Aim — It is required that the lines from the top of the listing through the line with "PI = math.pi" be reproduced exactly, excluding pictures.

Material —

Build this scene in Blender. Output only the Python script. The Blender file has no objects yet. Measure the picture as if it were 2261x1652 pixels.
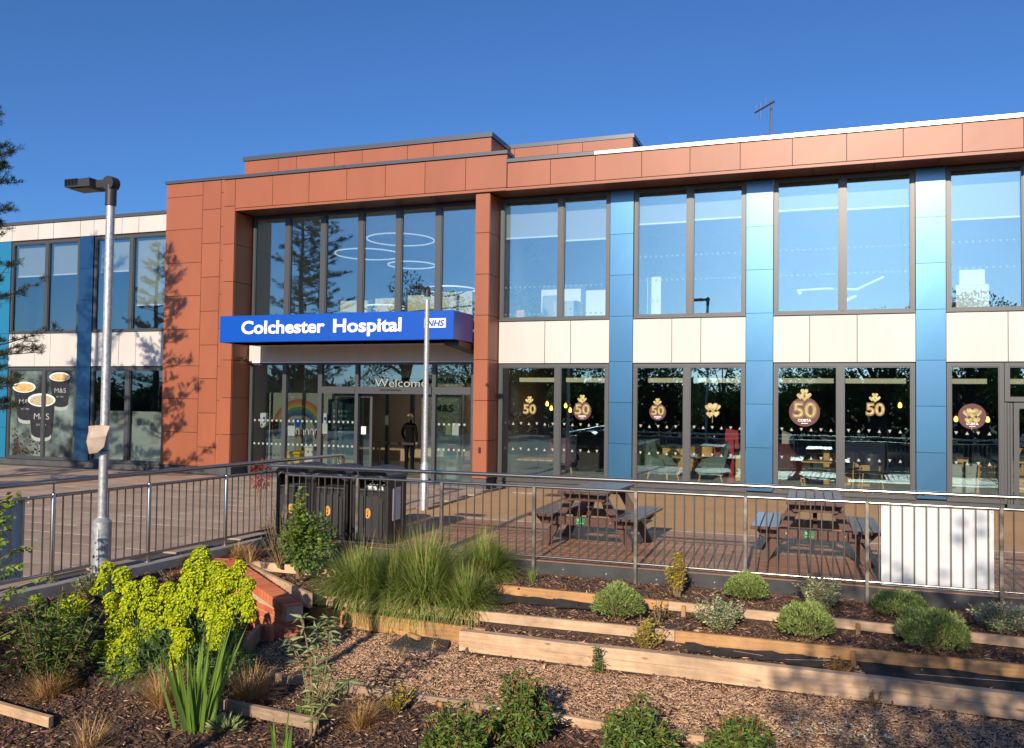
import bpy, math, random
import numpy as np
from mathutils import Vector, Matrix

rnd = random.Random(7)
NR = np.random.RandomState(5)
S = bpy.context.scene
COL = S.collection
PI = math.pi

# ---------------------------------------------------------------- camera, sky, sun, exposure
yaw, pitch, roll = 0.34736, 0.031696, 0.012443
cy, sy = math.cos(yaw), math.sin(yaw)
fwd = Vector((-sy * math.cos(pitch), cy * math.cos(pitch), math.sin(pitch)))
rgt = Vector((cy, sy, 0.0))
upv = rgt.cross(fwd)
r2 = math.cos(roll) * rgt + math.sin(roll) * upv
u2 = -math.sin(roll) * rgt + math.cos(roll) * upv
cam = bpy.data.cameras.new('camera')
cam.sensor_width = 36.0
cam.lens = 36.0 * 1900.0 / 2261.0
cam.clip_start = 0.05
cam.clip_end = 3000.0
co = bpy.data.objects.new('camera', cam)
co.matrix_world = Matrix(((r2.x, u2.x, -fwd.x, 0.0), (r2.y, u2.y, -fwd.y, 0.0), (r2.z, u2.z, -fwd.z, 1.95), (0, 0, 0, 1)))
COL.objects.link(co)
S.camera = co

SUN = Vector((0.035, -0.926, 0.375)).normalized()      # towards the sun
SUN_EL = math.asin(SUN.z)
SUN_AZ = math.atan2(SUN.x, SUN.y)
W = bpy.data.worlds.new('World')
S.world = W
W.use_nodes = True
wn = W.node_tree
sky = wn.nodes.new('ShaderNodeTexSky')
sky.sky_type = 'NISHITA'
sky.sun_disc = False
sky.sun_elevation = SUN_EL
sky.sun_rotation = SUN_AZ
sky.altitude = 1000
sky.air_density = 1.0
sky.dust_density = 2.5
sky.ozone_density = 10.0
bg = wn.nodes['Background']
wn.links.new(sky.outputs[0], bg.inputs[0])
bg.inputs[1].default_value = 0.10
sl = bpy.data.lights.new('sun', 'SUN')
sl.energy = 4.0
sl.angle = math.radians(0.5)
sl.color = (1.0, 0.86, 0.68)
so = bpy.data.objects.new('sun', sl)
so.rotation_euler = SUN.to_track_quat('Z', 'Y').to_euler()
so.location = (0, -30, 30)
COL.objects.link(so)
S.view_settings.view_transform = 'Standard'
S.view_settings.look = 'None'
S.view_settings.gamma = 1.0
S.view_settings.use_curve_mapping = False
S.view_settings.exposure = 0.5
S.cycles.use_denoising = True
S.cycles.max_bounces = 8
S.cycles.transparent_max_bounces = 12
S.cycles.caustics_reflective = False
S.cycles.caustics_refractive = False
S.cycles.sample_clamp_indirect = 6.0

# ---------------------------------------------------------------- materials
def nd(nt, typ, **kw):
    n = nt.nodes.new(typ)
    for k, v in kw.items():
        setattr(n, k, v)
    return n

def mat(name, col, col2=None, rough=0.5, metal=0.0, spec=0.5, coat=0.0, by='noise', scale=6.0, stretch=(1, 1, 1), detail=4.0,
        bump=0.0, bscale=60.0, bstretch=None, emit=0.0, transl=0.0, rough2=None, ramp=None, stain=None, coat_ior=1.5, coat_rough=0.24):
    m = bpy.data.materials.new(name)
    m.use_nodes = True
    nt = m.node_tree
    b = nt.nodes['Principled BSDF']
    b.inputs['Base Color'].default_value = (*col, 1)
    b.inputs['Roughness'].default_value = rough
    b.inputs['Metallic'].default_value = metal
    b.inputs['Specular IOR Level'].default_value = spec
    b.inputs['Coat Weight'].default_value = coat
    b.inputs['Coat Roughness'].default_value = coat_rough
    b.inputs['Coat IOR'].default_value = coat_ior
    if emit:
        b.inputs['Emission Color'].default_value = (*col, 1)
        b.inputs['Emission Strength'].default_value = emit
    fac = None
    cout = None
    if col2 is not None:
        if by == 'noise':
            tc = nd(nt, 'ShaderNodeTexCoord')
            mp = nd(nt, 'ShaderNodeMapping')
            mp.inputs['Scale'].default_value = stretch
            nz = nd(nt, 'ShaderNodeTexNoise')
            nz.inputs['Scale'].default_value = scale
            nz.inputs['Detail'].default_value = detail
            nt.links.new(tc.outputs['Object'], mp.inputs[0])
            nt.links.new(mp.outputs[0], nz.inputs['Vector'])
            fac = nz.outputs[0]
            rp = nd(nt, 'ShaderNodeMapRange')
            lo, hi = ramp or (0.35, 0.65)
            rp.inputs[1].default_value = lo
            rp.inputs[2].default_value = hi
            nt.links.new(fac, rp.inputs[0])
            fac = rp.outputs[0]
        elif by == 'island':
            g = nd(nt, 'ShaderNodeNewGeometry')
            fac = g.outputs['Random Per Island']
        elif by == 'object':
            g = nd(nt, 'ShaderNodeObjectInfo')
            fac = g.outputs['Random']
        mx = nd(nt, 'ShaderNodeMix', data_type='RGBA')
        mx.inputs[6].default_value = (*col, 1)
        mx.inputs[7].default_value = (*col2, 1)
        nt.links.new(fac, mx.inputs[0])
        cout = mx.outputs[2]
        nt.links.new(cout, b.inputs['Base Color'])
        if rough2 is not None:
            mr = nd(nt, 'ShaderNodeMapRange')
            mr.inputs[3].default_value = rough
            mr.inputs[4].default_value = rough2
            nt.links.new(fac, mr.inputs[0])
            nt.links.new(mr.outputs[0], b.inputs['Roughness'])
    if stain:
        # weathering: broad uneven tone from rain and dirt
        tc = nd(nt, 'ShaderNodeTexCoord')
        mp = nd(nt, 'ShaderNodeMapping')
        mp.inputs['Scale'].default_value = stain[2]
        nz = nd(nt, 'ShaderNodeTexNoise')
        nz.inputs['Scale'].default_value = stain[0]
        nz.inputs['Detail'].default_value = 6
        nz.inputs['Roughness'].default_value = 0.65
        mr = nd(nt, 'ShaderNodeMapRange')
        mr.inputs[1].default_value = 0.3
        mr.inputs[2].default_value = 0.7
        mr.inputs[3].default_value = 1.0 - stain[1]
        mr.inputs[4].default_value = 1.0 + stain[1] * 0.5
        vm = nd(nt, 'ShaderNodeVectorMath', operation='SCALE')
        nt.links.new(tc.outputs['Object'], mp.inputs[0])
        nt.links.new(mp.outputs[0], nz.inputs['Vector'])
        nt.links.new(nz.outputs[0], mr.inputs[0])
        nt.links.new(mr.outputs[0], vm.inputs['Scale'])
        if cout is not None:
            nt.links.new(cout, vm.inputs[0])
        else:
            vm.inputs[0].default_value = col
        cout = vm.outputs[0]
        nt.links.new(cout, b.inputs['Base Color'])
    if bump:
        tc = nd(nt, 'ShaderNodeTexCoord')
        mp = nd(nt, 'ShaderNodeMapping')
        mp.inputs['Scale'].default_value = bstretch or stretch
        nz = nd(nt, 'ShaderNodeTexNoise')
        nz.inputs['Scale'].default_value = bscale
        nz.inputs['Detail'].default_value = 3
        bp = nd(nt, 'ShaderNodeBump')
        bp.inputs['Strength'].default_value = bump
        bp.inputs['Distance'].default_value = 0.02
        nt.links.new(tc.outputs['Object'], mp.inputs[0])
        nt.links.new(mp.outputs[0], nz.inputs['Vector'])
        nt.links.new(nz.outputs[0], bp.inputs['Height'])
        nt.links.new(bp.outputs[0], b.inputs['Normal'])
    if transl:
        tr = nd(nt, 'ShaderNodeBsdfTranslucent')
        tr.inputs[0].default_value = (*col, 1)
        if cout is not None:
            nt.links.new(cout, tr.inputs[0])
        ms = nd(nt, 'ShaderNodeMixShader')
        ms.inputs[0].default_value = transl
        nt.links.new(b.outputs[0], ms.inputs[1])
        nt.links.new(tr.outputs[0], ms.inputs[2])
        nt.links.new(ms.outputs[0], nt.nodes['Material Output'].inputs[0])
    return m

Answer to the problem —
Build this scene in Blender. Output only the Python script. The Blender file has no objects yet. Measure the picture as if it were 2261x1652 pixels.
import bpy, math, random
import numpy as np
from mathutils import Vector, Matrix

rnd = random.Random(7)
NR = np.random.RandomState(5)
S = bpy.context.scene
COL = S.collection
PI = math.pi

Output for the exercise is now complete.